Hazard summary

Heavy snow can cause roof failures and structural damages. The roofs of many buildings in Ontario may be carrying a greater weight of snow than they were designed for. Structural damage or collapse from heavy snow and ice could result in workers or others in and around a building being injured or killed.

A cubic foot of snow can weigh from seven pounds for snow that is new and dry to 30 pounds for old, compacted snow. Rain falling on accumulated snow will add even more weight. Drifting snow may put excessive loads on the areas where it piles up, for example against equipment or penthouses or at walls between roof levels.

When snow removal is necessary, it should be remembered that unsafe procedures may cause a collapse. It should also be remembered that workers on a roof must have adequate fall protection and that workers and others nearby can be injured by snow being dumped from a roof.

Locations and sectors

All areas where snow has been accumulating. All sectors.

Recommended precautions

The Occupational Health and Safety Act requires an employer to ensure that any part of a building or structure, or any other part of a workplace (including a roof), "is capable of supporting any loads that may be applied to it as determined by the applicable design requirements established under the version of the Building Code that was in force at the time of its construction" [s. 25(1)(e)]. The Regulations for Industrial Establishments require that materials be moved in such a way and with such precautions and safeguards that the safety of workers is not endangered [Reg. 851, s. 45].

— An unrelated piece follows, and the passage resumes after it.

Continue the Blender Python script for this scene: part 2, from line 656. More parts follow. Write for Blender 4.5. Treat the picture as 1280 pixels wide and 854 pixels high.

The Ministry of Labour, Training and Skills Development makes the following recommendations:

  • Owners of workplaces and/or employers at workplaces where there is snow on the roof of buildings should have the roofs assessed by a professional engineer to determine whether
    • the snow load is significant, or
    • there are any visible signs of structural distress, for example, twisting, bending or cracking.
  • If snow is excessive or a roof shows signs of distress, the owner or employer should implement a safe snow removal procedure.
  • A snow removal operation should avoid producing any uneven or concentrated loading on the roof.
  • Areas onto which snow will be dumped from a roof should be secured to prevent access.

Also, workers on a roof must use fall-arrest or travel-restraint equipment in accordance with the fall-protection requirements of the Regulations for Industrial Establishments [R.R.O. 1990, Reg. 851, s. 85].

A civil or structural engineer should be consulted: (1) to determine whether snow loads are excessive; (2) to determine whether there are signs of structural distress; (3) to obtain a removal procedure that will not cause more structural problems; or (4) to reinforce a structure that is overstressed.

This resource does not replace the Occupational Health and Safety Act (OHSA) and its regulations, and should not be used as or considered legal advice. Health and safety inspectors apply the law based on the facts in the workplace.